The Lost Art of Dress: The Women Who Once Made America Stylish

Image of The Lost Art of Dress: The Women Who Once Made America Stylish
Release Date: 
April 29, 2014
Publisher/Imprint: 
Basic Books
Pages: 
400
Reviewed by: 

The Lost Art of Dress: The Women Who Once Made America Stylish is far more educational than relevant or amusing.”

The title of this book, The Lost Art of Dress: The Women Who Once Made America Stylish, evokes a plethora of imaginings as to how the topic will be explored and discussed. Yet the approach that never occurs to the reader is one that is taken: pedantic and ennui inducing.

This is not to say that author Przybyszewski does not offer many points of interest and enlightenment when it comes to the subject of fashion and its ever changing ways. It’s just that she gets lost in the scholarly and historic points rather than the practical and real life aspects of fashion and style.

The most interesting aspect of the book is this group women who went by the name of “the dress doctors” who were pioneers of home fashion; these women proscribed the correct way to dress and wholeheartedly endorsed home sewing. The so called “dress doctors” were scholarly, well educated women who took it upon themselves to publish and preach the gospel of fashion according to their “bible.” This, as far as I know, has never been explored or written about in any other fashion book.

The lesson one gleans with The Lost Art of Dress: The Women Who Once Made America Stylish is that fashion cannot be circumscribed entirely by scholarly or analytical research, which here imply that fashion was and is a static concept removed from the humans who make it happen. Fashion is an ever changing concept that morphs with our perceptions of what constitutes beauty or fashion according to the times in which we live.

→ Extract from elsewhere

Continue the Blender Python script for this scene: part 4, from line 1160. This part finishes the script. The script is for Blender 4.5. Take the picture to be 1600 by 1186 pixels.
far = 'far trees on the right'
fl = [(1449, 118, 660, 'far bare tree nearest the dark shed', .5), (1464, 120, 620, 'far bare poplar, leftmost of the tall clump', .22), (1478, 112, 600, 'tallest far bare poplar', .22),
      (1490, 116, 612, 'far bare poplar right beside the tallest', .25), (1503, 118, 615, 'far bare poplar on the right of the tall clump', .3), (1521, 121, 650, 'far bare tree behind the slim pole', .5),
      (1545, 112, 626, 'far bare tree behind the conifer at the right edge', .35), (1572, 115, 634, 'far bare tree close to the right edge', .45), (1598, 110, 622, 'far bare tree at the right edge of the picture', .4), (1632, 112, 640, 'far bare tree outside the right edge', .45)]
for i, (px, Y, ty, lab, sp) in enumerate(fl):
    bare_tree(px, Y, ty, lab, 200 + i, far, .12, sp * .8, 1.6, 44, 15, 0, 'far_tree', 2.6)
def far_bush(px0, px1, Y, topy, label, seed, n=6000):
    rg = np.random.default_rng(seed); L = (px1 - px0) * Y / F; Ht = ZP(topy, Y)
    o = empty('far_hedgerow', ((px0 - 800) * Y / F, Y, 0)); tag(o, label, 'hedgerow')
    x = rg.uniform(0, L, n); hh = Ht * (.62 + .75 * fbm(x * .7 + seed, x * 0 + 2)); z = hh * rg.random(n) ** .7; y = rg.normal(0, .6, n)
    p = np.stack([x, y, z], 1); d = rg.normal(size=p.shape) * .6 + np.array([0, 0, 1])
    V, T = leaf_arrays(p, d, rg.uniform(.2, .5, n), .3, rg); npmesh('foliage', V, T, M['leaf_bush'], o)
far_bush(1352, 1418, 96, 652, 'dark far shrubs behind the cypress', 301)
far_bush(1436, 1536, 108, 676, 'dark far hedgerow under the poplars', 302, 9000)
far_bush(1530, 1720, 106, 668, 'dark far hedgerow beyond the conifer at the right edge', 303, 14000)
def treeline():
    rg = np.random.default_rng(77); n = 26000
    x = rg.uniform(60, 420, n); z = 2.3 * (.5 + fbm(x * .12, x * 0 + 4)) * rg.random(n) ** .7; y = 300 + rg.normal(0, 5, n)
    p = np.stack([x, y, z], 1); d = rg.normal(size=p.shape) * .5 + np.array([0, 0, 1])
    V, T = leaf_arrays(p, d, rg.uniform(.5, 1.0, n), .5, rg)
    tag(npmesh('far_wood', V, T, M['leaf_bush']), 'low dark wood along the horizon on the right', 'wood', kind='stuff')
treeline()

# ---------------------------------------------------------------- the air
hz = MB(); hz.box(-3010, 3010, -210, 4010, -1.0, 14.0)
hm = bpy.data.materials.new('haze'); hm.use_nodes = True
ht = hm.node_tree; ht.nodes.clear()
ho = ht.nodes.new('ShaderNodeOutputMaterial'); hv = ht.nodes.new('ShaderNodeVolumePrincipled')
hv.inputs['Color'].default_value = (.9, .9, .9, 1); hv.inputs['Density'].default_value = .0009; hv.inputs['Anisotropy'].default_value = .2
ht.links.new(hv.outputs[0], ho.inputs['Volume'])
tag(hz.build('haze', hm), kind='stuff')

In essence, what was or might have been considered wildly au courant in 1964 is not likely considered chic in 2014. Thus it holds that the reverse cannot be true: that fashion can be circumscribed alone by fashion “doctors.”

The takeaway here is simple: The Lost Art of Dress: The Women Who Once Made America Stylish is far more educational than relevant or amusing. It is an extremely dry read with excessive documentation and reference to long outdated theories. This is not an easy, breezy book that encourages repeat readings.

One must always remember that fashion can be expounded upon but not taught like a textbook—and the same goes for style.